Die Klägerin hat der BfA gegenüber die dieser nach § 16 Satz 4 AVG zustehenden Leistungen auch erbracht, wobei es ohne Bedeutung ist, daß dies dadurch geschehen ist, daß sie dem Versicherten im Auftrage und für Rechnung der BfA die von dieser dem Versicherten geschuldete Leistung aus der Rentenversicherung erbracht hat. Der Umstand, daß die BfA daraufhin der Klägerin später irrtümlich 1584.- DM zuviel überwiesen hat, ändert hieran nichts, zumal die BfA diesen irrtümlich zuviel überwiesenen Betrag zurückfordert und zurückfordern kann.

Die in den Abgrenzungserlassen des früheren Reichsarbeitsministers in den Jahren 1944 und 1945 getroffenen Regelungen sind für die hier zu treffende Entscheidung ohne Bedeutung, denn diese Erlasse waren keine Rechtsverordnungen, die Rechtsnormen enthielten. Es handelte sich im wesentlichen um kriegsbedingte ministerielle Vereinfachungsanweisungen (vgl. hierzu Urteil des BSG vom 24. August 1966 - 2 RU 148/63 - in Breithaupt 1967 S. 391 und 392).

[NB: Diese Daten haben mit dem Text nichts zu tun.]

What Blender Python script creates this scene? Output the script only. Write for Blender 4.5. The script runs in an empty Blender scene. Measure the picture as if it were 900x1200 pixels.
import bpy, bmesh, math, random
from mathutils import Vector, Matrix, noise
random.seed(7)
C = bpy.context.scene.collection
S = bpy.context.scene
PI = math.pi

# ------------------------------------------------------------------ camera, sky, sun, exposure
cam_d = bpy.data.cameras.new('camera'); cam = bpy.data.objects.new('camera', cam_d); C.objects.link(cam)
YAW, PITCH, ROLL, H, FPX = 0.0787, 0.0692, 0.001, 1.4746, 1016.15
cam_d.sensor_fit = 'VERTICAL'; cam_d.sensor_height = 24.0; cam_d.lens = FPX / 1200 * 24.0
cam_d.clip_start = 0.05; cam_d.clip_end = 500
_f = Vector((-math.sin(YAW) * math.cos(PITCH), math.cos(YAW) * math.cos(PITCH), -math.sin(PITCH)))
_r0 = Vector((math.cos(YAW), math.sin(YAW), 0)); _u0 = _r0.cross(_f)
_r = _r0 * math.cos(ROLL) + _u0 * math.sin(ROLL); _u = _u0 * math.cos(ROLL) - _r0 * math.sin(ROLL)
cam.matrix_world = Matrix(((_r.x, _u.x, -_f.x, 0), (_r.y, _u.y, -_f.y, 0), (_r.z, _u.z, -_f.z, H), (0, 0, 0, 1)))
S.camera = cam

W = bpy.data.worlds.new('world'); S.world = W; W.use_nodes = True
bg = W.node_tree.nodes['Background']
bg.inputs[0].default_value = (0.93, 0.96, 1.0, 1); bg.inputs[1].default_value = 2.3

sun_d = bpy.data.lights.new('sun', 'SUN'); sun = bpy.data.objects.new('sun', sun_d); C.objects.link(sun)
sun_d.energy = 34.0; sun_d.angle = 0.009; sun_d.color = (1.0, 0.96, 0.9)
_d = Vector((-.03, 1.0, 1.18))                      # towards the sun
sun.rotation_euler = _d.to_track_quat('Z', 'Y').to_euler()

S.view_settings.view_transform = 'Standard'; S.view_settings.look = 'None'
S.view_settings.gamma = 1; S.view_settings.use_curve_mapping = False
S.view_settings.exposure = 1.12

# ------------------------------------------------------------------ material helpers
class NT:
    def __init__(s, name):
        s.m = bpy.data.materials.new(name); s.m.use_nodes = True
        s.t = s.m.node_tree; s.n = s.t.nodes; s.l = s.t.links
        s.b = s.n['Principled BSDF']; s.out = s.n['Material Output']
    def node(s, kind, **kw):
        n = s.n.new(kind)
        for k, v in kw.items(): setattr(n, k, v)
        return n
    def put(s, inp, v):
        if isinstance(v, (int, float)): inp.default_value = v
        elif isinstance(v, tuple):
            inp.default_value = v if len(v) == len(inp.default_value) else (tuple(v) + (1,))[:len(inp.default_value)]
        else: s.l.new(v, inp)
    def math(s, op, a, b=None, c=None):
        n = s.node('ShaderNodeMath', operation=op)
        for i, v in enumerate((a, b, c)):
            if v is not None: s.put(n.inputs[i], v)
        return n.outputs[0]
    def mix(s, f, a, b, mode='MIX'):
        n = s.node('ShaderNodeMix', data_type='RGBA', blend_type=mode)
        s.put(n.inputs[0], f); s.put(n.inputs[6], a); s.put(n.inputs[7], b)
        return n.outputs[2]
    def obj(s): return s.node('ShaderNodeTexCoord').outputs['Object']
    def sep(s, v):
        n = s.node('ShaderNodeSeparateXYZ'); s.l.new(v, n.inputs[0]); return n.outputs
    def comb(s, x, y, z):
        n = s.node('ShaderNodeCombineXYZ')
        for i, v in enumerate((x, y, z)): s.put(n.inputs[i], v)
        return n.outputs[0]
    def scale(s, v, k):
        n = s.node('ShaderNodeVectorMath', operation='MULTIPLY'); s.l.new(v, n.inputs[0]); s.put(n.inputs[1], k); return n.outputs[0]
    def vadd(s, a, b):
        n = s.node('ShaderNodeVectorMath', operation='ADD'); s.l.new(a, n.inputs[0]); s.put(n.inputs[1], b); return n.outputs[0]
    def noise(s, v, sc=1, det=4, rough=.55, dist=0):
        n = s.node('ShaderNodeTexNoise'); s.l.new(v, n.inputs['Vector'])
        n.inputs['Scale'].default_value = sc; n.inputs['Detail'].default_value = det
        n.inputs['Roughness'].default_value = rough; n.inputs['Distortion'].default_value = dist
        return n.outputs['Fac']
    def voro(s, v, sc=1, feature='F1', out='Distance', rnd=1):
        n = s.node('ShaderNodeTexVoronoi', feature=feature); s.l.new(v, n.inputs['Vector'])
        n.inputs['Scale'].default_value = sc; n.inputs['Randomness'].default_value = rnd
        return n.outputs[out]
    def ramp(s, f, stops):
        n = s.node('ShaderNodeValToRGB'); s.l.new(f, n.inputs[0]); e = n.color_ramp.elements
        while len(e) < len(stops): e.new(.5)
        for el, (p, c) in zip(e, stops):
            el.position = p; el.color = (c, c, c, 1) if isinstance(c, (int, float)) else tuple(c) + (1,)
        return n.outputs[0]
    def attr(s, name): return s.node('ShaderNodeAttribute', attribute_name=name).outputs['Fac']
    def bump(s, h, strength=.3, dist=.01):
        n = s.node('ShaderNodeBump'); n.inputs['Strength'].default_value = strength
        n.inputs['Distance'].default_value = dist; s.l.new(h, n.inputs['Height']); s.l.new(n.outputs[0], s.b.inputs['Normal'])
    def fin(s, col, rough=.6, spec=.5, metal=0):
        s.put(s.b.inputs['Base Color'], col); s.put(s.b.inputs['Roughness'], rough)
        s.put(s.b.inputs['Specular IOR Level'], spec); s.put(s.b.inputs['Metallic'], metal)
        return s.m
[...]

Die in der zwischen den Bundesverbänden der Krankenkassen und dem Verband Deutscher Rentenversicherungsträger geschlossenen Vereinbarung über die Neuregelung der Zuständigkeit für die Tbc-Bekämpfung vom 26. Januar 1953 getroffenen Regelungen können den Ausgang dieses Rechtsstreits schon deshalb nicht beeinflussen, weil es sich bei der Beklagten um keinen Rentenversicherungsträger handelt.

Auf die Revision der Klägerin waren daher das Urteil des LSG sowie das Urteil des SG aufzuheben und die Beklagte zur Zahlung des streitigen Betrages zu verurteilen.

Die Entscheidung über die außergerichtlichen Kosten des gesamten Verfahrens beruht auf § 193 Abs. 4 SGG.